*Short problem*
Give the data again exactly as written, skipping any pictures.

*Source data*
::::
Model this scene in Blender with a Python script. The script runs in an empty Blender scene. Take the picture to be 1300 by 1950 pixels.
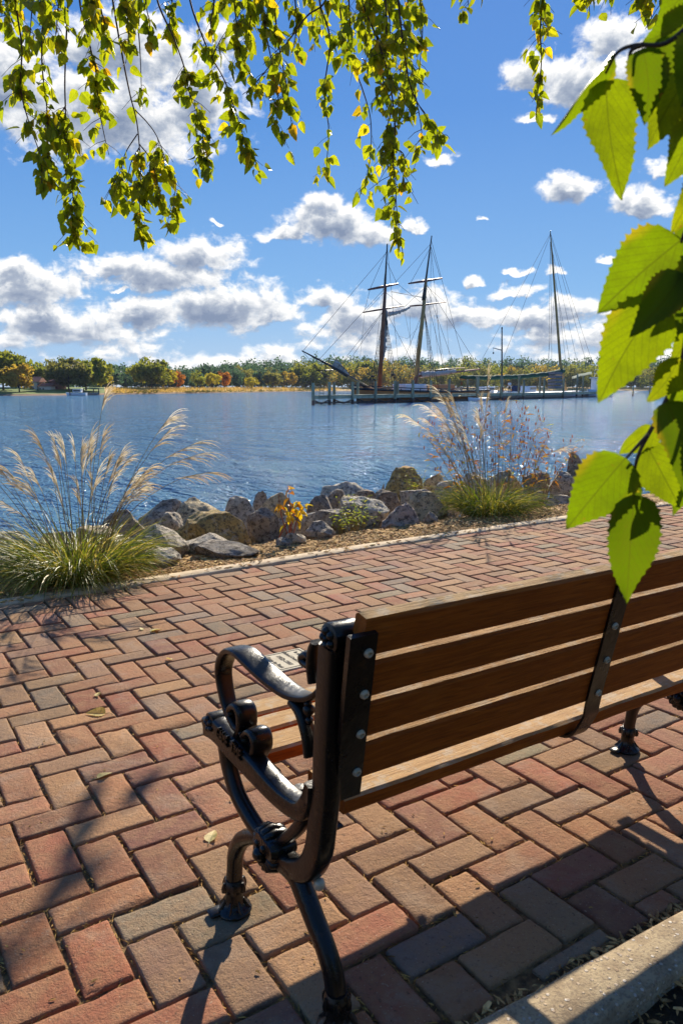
import bpy, math, random
import numpy as np
from mathutils import Vector, Matrix, noise

random.seed(7)
RNG = np.random.default_rng(7)
SC = bpy.context.scene
COL = SC.collection

# ------------------------------------------------------------------ camera
# X runs along the bench, Y towards the water, Z up; the paving is z = 0
EYE = np.array([0.0, 0.0, 1.2])
FPX, CX, CY, YH = 1430.0, 650.0, 975.0, 738.0
PITCH = math.atan((CY - YH) / FPX)
HF = math.hypot(FPX, CY - YH)
YAW = math.atan(2230.0 / HF)
FH = np.array([math.cos(YAW), math.sin(YAW), 0.0])
RT = np.array([math.sin(YAW), -math.cos(YAW), 0.0])
FW = FH * math.cos(PITCH) - np.array([0, 0, 1.0]) * math.sin(PITCH)
UPV = FH * math.sin(PITCH) + np.array([0, 0, 1.0]) * math.cos(PITCH)
cam = bpy.data.cameras.new("camera")
cam.sensor_width = 36.0
cam.lens = FPX / 1950.0 * 36.0
cam.clip_start = 0.05
cam.clip_end = 6000.0
cam.dof.use_dof = True
cam.dof.focus_distance = 9.0
cam.dof.aperture_fstop = 13.0
camo = bpy.data.objects.new("camera", cam)
COL.objects.link(camo)
camo.matrix_world = Matrix(((RT[0], UPV[0], -FW[0], EYE[0]), (RT[1], UPV[1], -FW[1], EYE[1]),
                            (RT[2], UPV[2], -FW[2], EYE[2]), (0, 0, 0, 1)))
SC.camera = camo


def ray(x, y):
    d = FW * FPX + RT * (x - CX) - UPV * (y - CY)
    return d / np.linalg.norm(d)


def atz(x, y, z=0.0):
    d = ray(x, y)
    return EYE + d * ((z - EYE[2]) / d[2])


def atY(x, y, Y):
    d = ray(x, y)
    return EYE + d * (Y / d[1])


def atdist(x, y, D):
    """point on the sight line at horizontal distance D"""
    d = ray(x, y)
    return EYE + d * (D / math.hypot(d[0], d[1]))


# ------------------------------------------------------------------ sun, sky, exposure
SUN_AZ, SUN_EL = math.radians(47.0), math.radians(29.4)      # azimuth measured from +X towards +Y
SUND = np.array([math.cos(SUN_AZ) * math.cos(SUN_EL), math.sin(SUN_AZ) * math.cos(SUN_EL), math.sin(SUN_EL)])
sl = bpy.data.lights.new("sun", 'SUN')
sl.energy = 4.45
sl.angle = math.radians(0.53)
sl.color = (1.0, 0.9, 0.74)
so = bpy.data.objects.new("sun", sl)
COL.objects.link(so)
so.rotation_euler = Vector(-SUND).to_track_quat('-Z', 'Y').to_euler()
SC.view_settings.view_transform = 'Standard'
SC.view_settings.look = 'None'
SC.view_settings.gamma = 1.0
SC.view_settings.exposure = 0.95

world = bpy.data.worlds.new("World")
SC.world = world
world.use_nodes = True
world.cycles.sampling_method = 'MANUAL'
world.cycles.sample_map_resolution = 512


class NT:
    """tiny node-tree helper"""
    def __init__(s, nt):
        s.nt = nt

    def n(s, t, **kw):
        nd = s.nt.nodes.new(t)
        for k, v in kw.items():
            setattr(nd, k, v)
        return nd

    def link(s, a, b):
        s.nt.links.new(a, b)

    def put(s, v, sock):
        if isinstance(v, bpy.types.NodeSocket):
            s.link(v, sock)
        else:
            sock.default_value = v

    def m(s, op, a, b=0.0, c=0.0, clamp=False):
        nd = s.n('ShaderNodeMath', operation=op, use_clamp=clamp)
        s.put(a, nd.inputs[0]); s.put(b, nd.inputs[1])
        if op in ('MULTIPLY_ADD', 'SMOOTH_MAX', 'SMOOTH_MIN'):
            s.put(c, nd.inputs[2])
        return nd.outputs[0]

    def mix(s, f, a, b, blend='MIX'):
        nd = s.n('ShaderNodeMix', data_type='RGBA', blend_type=blend)
        s.put(f, nd.inputs['Factor'])
        for v, k in ((a, 6), (b, 7)):
            if isinstance(v, tuple) and len(v) == 3:
                v = v + (1.0,)
            s.put(v, nd.inputs[k])
        return nd.outputs[2]

    def smooth(s, v, lo, hi, a=0.0, b=1.0):
        nd = s.n('ShaderNodeMapRange', interpolation_type='SMOOTHSTEP')
        s.put(v, nd.inputs[0])
        for i, q in enumerate((lo, hi, a, b)):
            s.put(q, nd.inputs[i + 1])
        return nd.outputs[0]

    def lin(s, v, lo, hi, a=0.0, b=1.0):
        nd = s.n('ShaderNodeMapRange')
        s.put(v, nd.inputs[0])
        for i, q in enumerate((lo, hi, a, b)):
            s.put(q, nd.inputs[i + 1])
        return nd.outputs[0]

    def noise(s, vec, scale, detail=4.0, rough=0.55, dist=0.0, out='Fac'):
        nd = s.n('ShaderNodeTexNoise')
        if vec is not None:
            s.link(vec, nd.inputs['Vector'])
        nd.inputs['Scale'].default_value = scale
        nd.inputs['Detail'].default_value = detail
        nd.inputs['Roughness'].default_value = rough
        nd.inputs['Distortion'].default_value = dist
        return nd.outputs[out]

    def ramp(s, fac, stops):
        nd = s.n('ShaderNodeValToRGB')
        el = nd.color_ramp.elements
        while len(el) < len(stops):
            el.new(0.5)
        for e, (p, c) in zip(el, stops):
            e.position = p
            e.color = tuple(c) + (1.0,)
        s.put(fac, nd.inputs[0])
        return nd.outputs[0]


def sky_uv(x, y):
    d = ray(x, y)
    return math.atan2(d @ RT, d @ FH), math.asin(d[2])


# cumulus: centre x, centre y, half width, half height (towards the top) of each puff
PUFFS = [(190, 235, 270, 150), (385, 195, 105, 125), (20, 160, 140, 130), (230, 100, 200, 100), (420, 60, 60, 45),
         (1085, 165, 120, 75), (1175, 80, 85, 75), (1010, 140, 65, 60), (1015, 218, 60, 25), (1240, 130, 110, 90),
         (1085, 370, 72, 44), (1215, 392, 82, 40), (1265, 318, 55, 34),
         (640, 440, 130, 58), (555, 446, 70, 26), (620, 398, 50, 36), (705, 450, 64, 44), (790, 428, 32, 22),
         (50, 548, 140, 62), (225, 510, 100, 38), (390, 495, 96, 54), (320, 535, 140, 50), (430, 592, 150, 62),
         (90, 610, 150, 44), (250, 600, 130, 46), (520, 605, 85, 42), (15, 520, 60, 34),
         (625, 575, 80, 42), (690, 616, 110, 52), (790, 594, 115, 50),
         (975, 560, 52, 20), (905, 534, 38, 17), (1050, 520, 32, 16), (1150, 508, 32, 14), (990, 524, 28, 11),
         (1010, 610, 180, 30), (1090, 592, 95, 26), (870, 606, 70, 26),
         (845, 294, 40, 16), (405, 424, 18, 8), (910, 408, 18, 9), (240, 549, 24, 10)]

W = NT(world.node_tree)
for nd in list(world.node_tree.nodes):
    world.node_tree.nodes.remove(nd)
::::
*Solution for this problem*
Model this scene in Blender with a Python script. The script runs in an empty Blender scene. Take the picture to be 1300 by 1950 pixels.
import bpy, math, random
import numpy as np
from mathutils import Vector, Matrix, noise

random.seed(7)
RNG = np.random.default_rng(7)
SC = bpy.context.scene
COL = SC.collection

# ------------------------------------------------------------------ camera
# X runs along the bench, Y towards the water, Z up; the paving is z = 0
EYE = np.array([0.0, 0.0, 1.2])
FPX, CX, CY, YH = 1430.0, 650.0, 975.0, 738.0
PITCH = math.atan((CY - YH) / FPX)
HF = math.hypot(FPX, CY - YH)
YAW = math.atan(2230.0 / HF)
FH = np.array([math.cos(YAW), math.sin(YAW), 0.0])
RT = np.array([math.sin(YAW), -math.cos(YAW), 0.0])
FW = FH * math.cos(PITCH) - np.array([0, 0, 1.0]) * math.sin(PITCH)
UPV = FH * math.sin(PITCH) + np.array([0, 0, 1.0]) * math.cos(PITCH)
cam = bpy.data.cameras.new("camera")
cam.sensor_width = 36.0
cam.lens = FPX / 1950.0 * 36.0
cam.clip_start = 0.05
cam.clip_end = 6000.0
cam.dof.use_dof = True
cam.dof.focus_distance = 9.0
cam.dof.aperture_fstop = 13.0
camo = bpy.data.objects.new("camera", cam)
COL.objects.link(camo)
camo.matrix_world = Matrix(((RT[0], UPV[0], -FW[0], EYE[0]), (RT[1], UPV[1], -FW[1], EYE[1]),
                            (RT[2], UPV[2], -FW[2], EYE[2]), (0, 0, 0, 1)))
SC.camera = camo


def ray(x, y):
    d = FW * FPX + RT * (x - CX) - UPV * (y - CY)
    return d / np.linalg.norm(d)


def atz(x, y, z=0.0):
    d = ray(x, y)
    return EYE + d * ((z - EYE[2]) / d[2])


def atY(x, y, Y):
    d = ray(x, y)
    return EYE + d * (Y / d[1])


def atdist(x, y, D):
    """point on the sight line at horizontal distance D"""
    d = ray(x, y)
    return EYE + d * (D / math.hypot(d[0], d[1]))


# ------------------------------------------------------------------ sun, sky, exposure
SUN_AZ, SUN_EL = math.radians(47.0), math.radians(29.4)      # azimuth measured from +X towards +Y
SUND = np.array([math.cos(SUN_AZ) * math.cos(SUN_EL), math.sin(SUN_AZ) * math.cos(SUN_EL), math.sin(SUN_EL)])
sl = bpy.data.lights.new("sun", 'SUN')
sl.energy = 4.45
sl.angle = math.radians(0.53)
sl.color = (1.0, 0.9, 0.74)
so = bpy.data.objects.new("sun", sl)
COL.objects.link(so)
so.rotation_euler = Vector(-SUND).to_track_quat('-Z', 'Y').to_euler()
SC.view_settings.view_transform = 'Standard'
SC.view_settings.look = 'None'
SC.view_settings.gamma = 1.0
SC.view_settings.exposure = 0.95

world = bpy.data.worlds.new("World")
SC.world = world
world.use_nodes = True
world.cycles.sampling_method = 'MANUAL'
world.cycles.sample_map_resolution = 512


class NT:
    """tiny node-tree helper"""
    def __init__(s, nt):
        s.nt = nt

    def n(s, t, **kw):
        nd = s.nt.nodes.new(t)
        for k, v in kw.items():
            setattr(nd, k, v)
        return nd

    def link(s, a, b):
        s.nt.links.new(a, b)

    def put(s, v, sock):
        if isinstance(v, bpy.types.NodeSocket):
            s.link(v, sock)
        else:
            sock.default_value = v

    def m(s, op, a, b=0.0, c=0.0, clamp=False):
        nd = s.n('ShaderNodeMath', operation=op, use_clamp=clamp)
        s.put(a, nd.inputs[0]); s.put(b, nd.inputs[1])
        if op in ('MULTIPLY_ADD', 'SMOOTH_MAX', 'SMOOTH_MIN'):
            s.put(c, nd.inputs[2])
        return nd.outputs[0]

    def mix(s, f, a, b, blend='MIX'):
        nd = s.n('ShaderNodeMix', data_type='RGBA', blend_type=blend)
        s.put(f, nd.inputs['Factor'])
        for v, k in ((a, 6), (b, 7)):
            if isinstance(v, tuple) and len(v) == 3:
                v = v + (1.0,)
            s.put(v, nd.inputs[k])
        return nd.outputs[2]

    def smooth(s, v, lo, hi, a=0.0, b=1.0):
        nd = s.n('ShaderNodeMapRange', interpolation_type='SMOOTHSTEP')
        s.put(v, nd.inputs[0])
        for i, q in enumerate((lo, hi, a, b)):
            s.put(q, nd.inputs[i + 1])
        return nd.outputs[0]

    def lin(s, v, lo, hi, a=0.0, b=1.0):
        nd = s.n('ShaderNodeMapRange')
        s.put(v, nd.inputs[0])
        for i, q in enumerate((lo, hi, a, b)):
            s.put(q, nd.inputs[i + 1])
        return nd.outputs[0]

    def noise(s, vec, scale, detail=4.0, rough=0.55, dist=0.0, out='Fac'):
        nd = s.n('ShaderNodeTexNoise')
        if vec is not None:
            s.link(vec, nd.inputs['Vector'])
        nd.inputs['Scale'].default_value = scale
        nd.inputs['Detail'].default_value = detail
        nd.inputs['Roughness'].default_value = rough
        nd.inputs['Distortion'].default_value = dist
        return nd.outputs[out]

    def ramp(s, fac, stops):
        nd = s.n('ShaderNodeValToRGB')
        el = nd.color_ramp.elements
        while len(el) < len(stops):
            el.new(0.5)
        for e, (p, c) in zip(el, stops):
            e.position = p
            e.color = tuple(c) + (1.0,)
        s.put(fac, nd.inputs[0])
        return nd.outputs[0]


def sky_uv(x, y):
    d = ray(x, y)
    return math.atan2(d @ RT, d @ FH), math.asin(d[2])


# cumulus: centre x, centre y, half width, half height (towards the top) of each puff
PUFFS = [(190, 235, 270, 150), (385, 195, 105, 125), (20, 160, 140, 130), (230, 100, 200, 100), (420, 60, 60, 45),
         (1085, 165, 120, 75), (1175, 80, 85, 75), (1010, 140, 65, 60), (1015, 218, 60, 25), (1240, 130, 110, 90),
         (1085, 370, 72, 44), (1215, 392, 82, 40), (1265, 318, 55, 34),
         (640, 440, 130, 58), (555, 446, 70, 26), (620, 398, 50, 36), (705, 450, 64, 44), (790, 428, 32, 22),
         (50, 548, 140, 62), (225, 510, 100, 38), (390, 495, 96, 54), (320, 535, 140, 50), (430, 592, 150, 62),
         (90, 610, 150, 44), (250, 600, 130, 46), (520, 605, 85, 42), (15, 520, 60, 34),
         (625, 575, 80, 42), (690, 616, 110, 52), (790, 594, 115, 50),
         (975, 560, 52, 20), (905, 534, 38, 17), (1050, 520, 32, 16), (1150, 508, 32, 14), (990, 524, 28, 11),
         (1010, 610, 180, 30), (1090, 592, 95, 26), (870, 606, 70, 26),
         (845, 294, 40, 16), (405, 424, 18, 8), (910, 408, 18, 9), (240, 549, 24, 10)]

W = NT(world.node_tree)
for nd in list(world.node_tree.nodes):
    world.node_tree.nodes.remove(nd)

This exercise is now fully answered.